Examples of the disclosure may be described in the general context of computer-executable instructions, such as program modules, executed by one or more computers or other devices in software, firmware, hardware, or a combination thereof. The computer-executable instructions may be organized into one or more computer-executable components or modules. Generally, program modules include, but are not limited to, routines, programs, objects, components, and data structures that perform particular tasks or implement particular abstract data types. Aspects of the disclosure may be implemented with any number and organization of such components or modules. For example, aspects of the disclosure are not limited to the specific computer-executable instructions, or the specific components or modules illustrated in the figures and described herein. Other examples of the disclosure may include different computer-executable instructions or components having more or less functionality than illustrated and described herein. In examples involving a general-purpose computer, aspects of the disclosure transform the general-purpose computer into a special-purpose computing device when configured to execute the instructions described herein.

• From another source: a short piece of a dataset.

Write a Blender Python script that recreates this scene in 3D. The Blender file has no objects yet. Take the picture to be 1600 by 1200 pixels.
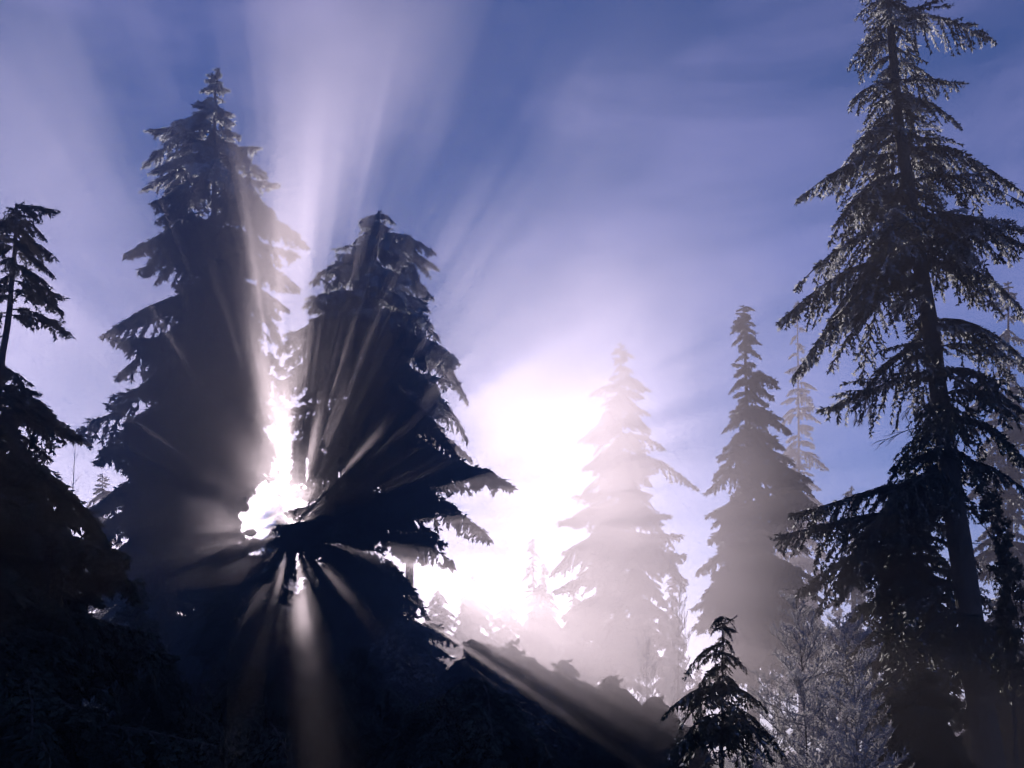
import bpy, math, random
import numpy as np
from mathutils import Vector, Matrix

R = math.radians
S = bpy.context.scene
COL = S.collection

# ------------------------------------------------------------------ camera
CAM_Z, PITCH, FPX = 1.7, R(18.3), 1716.0          # FPX: focal length in pixels of the 1600 px wide photograph
cam_d = bpy.data.cameras.new('camera')
cam = bpy.data.objects.new('camera', cam_d)
COL.objects.link(cam)
cam.location = (0, 0, CAM_Z)
cam.rotation_euler = (math.pi / 2 + PITCH, 0, 0)
cam_d.sensor_width = 36.0
cam_d.lens = 36.0 * FPX / 1600.0
cam_d.clip_end = 3000.0
S.camera = cam

# ------------------------------------------------------------------ sky, sun, exposure
SUN_ELEV, SUN_AZ = R(10.59), R(-11.44)              # azimuth measured from +Y towards +X
w = bpy.data.worlds.new('World')
S.world = w
w.use_nodes = True
wn, wl = w.node_tree.nodes, w.node_tree.links
wn.clear()
sky = wn.new('ShaderNodeTexSky')
sky.sky_type = 'NISHITA'
sky.sun_disc = False
sky.sun_elevation = SUN_ELEV
sky.sun_rotation = SUN_AZ
sky.altitude = 1200
sky.air_density = 1.0
sky.dust_density = 0.0
sky.ozone_density = 4.0
tint = wn.new('ShaderNodeMix'); tint.data_type = 'RGBA'; tint.blend_type = 'MULTIPLY'
tint.inputs[0].default_value = 1.0
tint.inputs[7].default_value = (0.30, 0.59, 1.04, 1)
bg = wn.new('ShaderNodeBackground')
bg.inputs['Strength'].default_value = 0.088
wo = wn.new('ShaderNodeOutputWorld')
wl.new(sky.outputs[0], tint.inputs[6])
geo = wn.new('ShaderNodeTexCoord')
cmap = wn.new('ShaderNodeMapping'); cmap.inputs['Scale'].default_value = (1.4, 1.4, 4.0)
cn = wn.new('ShaderNodeTexNoise'); cn.inputs['Scale'].default_value = 1.9; cn.inputs['Detail'].default_value = 6; cn.inputs['Roughness'].default_value = 0.6; cn.inputs['Distortion'].default_value = 0.5
cr = wn.new('ShaderNodeValToRGB')
cr.color_ramp.elements[0].position, cr.color_ramp.elements[1].position = 0.42, 0.8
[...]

By way of example and not limitation, computer readable media comprise computer storage media and communication media. Computer storage media include volatile and nonvolatile, removable and non-removable memory implemented in any method or technology for storage of information such as computer readable instructions, data structures, program modules, or the like. Computer storage media are tangible and mutually exclusive to communication media. Computer storage media are implemented in hardware and exclude carrier waves and propagated signals. Computer storage media for purposes of this disclosure are not signals per se. Exemplary computer storage media include hard disks, flash drives, solid-state memory, phase change random-access memory (PRAM), static random-access memory (SRAM), dynamic random-access memory (DRAM), other types of random-access memory (RAM), read-only memory (ROM), electrically erasable programmable read-only memory (EEPROM), flash memory or other memory technology, compact disk read-only memory (CD-ROM), digital versatile disks (DVD) or other optical storage, magnetic cassettes, magnetic tape, magnetic disk storage or other magnetic storage devices, or any other non-transmission medium that may be used to store information for access by a computing device. In contrast, communication media typically embody computer readable instructions, data structures, program modules, or the like in a modulated data signal such as a carrier wave or other transport mechanism and include any information delivery media.

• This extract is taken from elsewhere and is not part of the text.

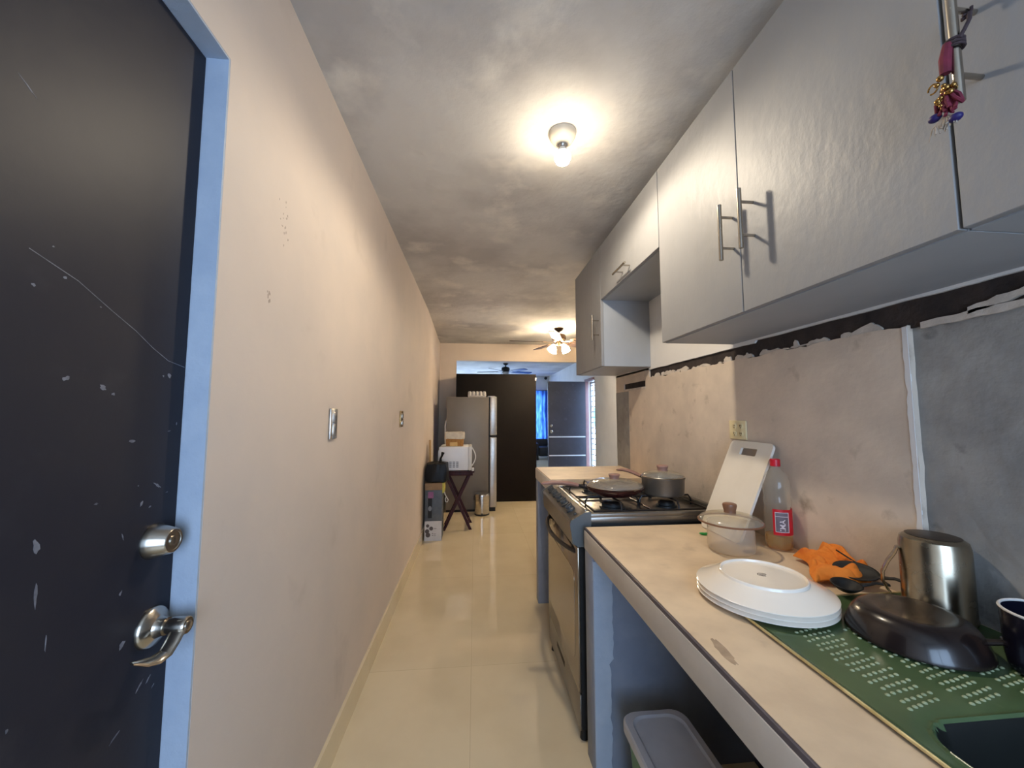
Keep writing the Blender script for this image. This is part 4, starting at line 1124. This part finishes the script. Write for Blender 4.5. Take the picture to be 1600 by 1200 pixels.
def fan(name, label, loc, mats, ang, blade_len, bw, lights):
    f = thing(name, label, 'ceiling fan', loc)
    c = Vector(loc); mb, mbl = mats
    lathe_obj([(0, 0), (.068, 0), (.066, -.015), (.045, -.04), (.02, -.052), (0, -.052)], c, 'canopy', mb, f, c, 32)
    MB().tube([c + Vector((0, 0, -.045)), c + Vector((0, 0, -.09))], .013, 12).build('downrod', mb, f, c)
    lathe_obj([(0, -.085), (.05, -.088), (.09, -.10), (.105, -.125), (.105, -.175), (.085, -.20), (.05, -.215), (0, -.215)], c, 'motor', mb, f, c, 36)
    for k in range(5):
        a = rad(ang + 72 * k)
        R_ = Matrix.Translation(c + Vector((0, 0, -.205))) @ Matrix.Rotation(a, 4, 'Z') @ Matrix.Rotation(rad(-11), 4, 'X')
        poly = [(.20, -bw * .40), (.26, -bw * .5), (blade_len - .05, -bw * .52), (blade_len - .012, -bw * .42), (blade_len, -bw * .2), (blade_len, bw * .2), (blade_len - .012, bw * .42), (blade_len - .05, bw * .52), (.26, bw * .5), (.20, bw * .40)]
        bl = MB().prism(poly, -.004, .004, 'z', R_).build('blade', mbl, f, c, smooth=False)
        MB().prism([(.08, -.014), (.20, -.022), (.245, -.040), (.255, 0), (.245, .040), (.20, .022), (.08, .014)], -.009, -.004, 'z', R_).build('blade_iron', mb, bl, c, smooth=False)
    if lights:
        lathe_obj([(0, -.21), (.045, -.21), (.052, -.225), (.045, -.255), (.02, -.27), (0, -.272)], c, 'light_kit', mb, f, c, 28)
        for k in range(4):
            a = rad(28 + 90 * k)
            d = Vector((math.cos(a), math.sin(a), 0))
            MB().tube([c + d * .04 + Vector((0, 0, -.24)), c + d * .075 + Vector((0, 0, -.242)), c + d * .098 + Vector((0, 0, -.262))], .008, 8).build('lamp_arm', mb, f, c)
            Q = Matrix.Rotation(a, 4, 'Z') @ Matrix.Rotation(rad(-32), 4, 'Y')
            p = c + d * .098 + Vector((0, 0, -.262))
            sh = MB().lathe([(.018, 0), (.026, -.012), (.038, -.035), (.046, -.065), (.060, -.095), (.058, -.096), (.044, -.066), (.035, -.035), (.022, -.012), (.018, 0)], p, 28, Q).build('lamp_shade', M['shade'], f, c)
            MB().lathe([(0, -.01), (.012, -.015), (.022, -.04), (.018, -.06), (0, -.068)], p, 16, Q).build('bulb', M['fan_bulb'], sh, c)
    else:
        lathe_obj([(0, -.215), (.085, -.215), (.092, -.23), (.08, -.27), (.045, -.295), (0, -.302)], c, 'light_bowl', M['fan_bowl'], f, c, 32)
    return f
fan('ceiling_fan', 'lit bronze five-blade ceiling fan with glass shades beyond the cabinets', (1.24, 5.57, CEIL), (M['fan_bronze'], M['fan_blade']), 180, .74, .145, True)
fan('ceiling_fan', 'unlit black ceiling fan in the far blue-lit room', (.767, 9.65, CEIL), (M['fan_black'], M['fan_black']), 20, .74, .14, False)
o = MB().lathe([(0, 0), (.05, 0), (.05, .02), (.03, .04), (0, .045)], (2.38, YF - .0, 2.63), 20, Matrix.Rotation(rad(90), 4, 'X')).build('wall_sensor', M['black_matte'], None, (2.38, YF, 2.63))
tag(o, 'small dark round sensor high on the far white wall', 'sensor')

The order of execution or performance of the operations in examples of the disclosure illustrated and described herein is not essential, and may be performed in different sequential manners in various examples. For example, it is contemplated that executing or performing a particular operation before, contemporaneously with, or after another operation is within the scope of aspects of the disclosure. When introducing elements of aspects of the disclosure or the examples thereof, the articles “a,” “an,” “the,” and “said” are intended to mean that there are one or more of the elements. The terms “comprising,” “including,” and “having” are intended to be inclusive and mean that there may be additional elements other than the listed elements. The term “exemplary” is intended to mean “an example of.” The phrase “one or more of the following: A, B, and C” means “at least one of A and/or at least one of B and/or at least one of C.”

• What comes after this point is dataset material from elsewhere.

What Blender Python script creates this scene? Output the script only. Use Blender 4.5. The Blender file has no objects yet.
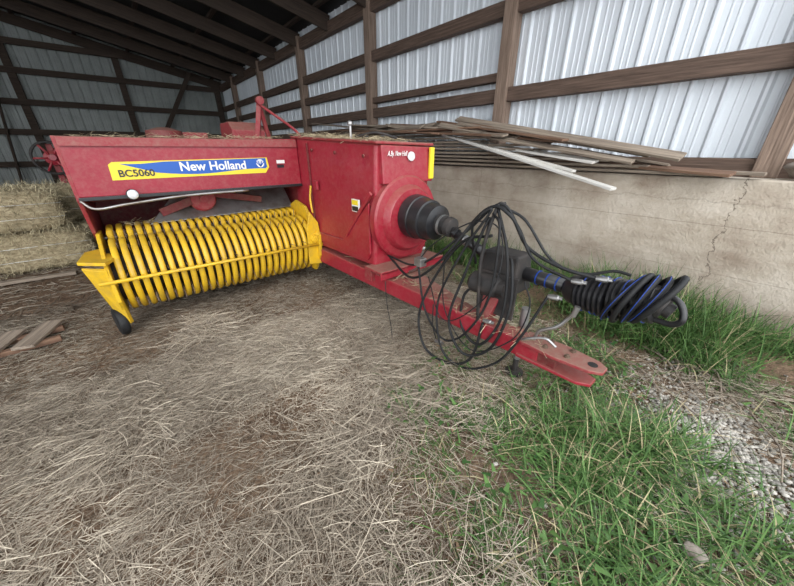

Having described aspects of the disclosure in detail, it will be apparent that modifications and variations are possible without departing from the scope of aspects of the disclosure as defined in the appended claims. As various changes could be made in the above constructions, products, and methods without departing from the scope of aspects of the disclosure, it is intended that all matter contained in the above description and shown in the accompanying drawings shall be interpreted as illustrative and not in a limiting sense.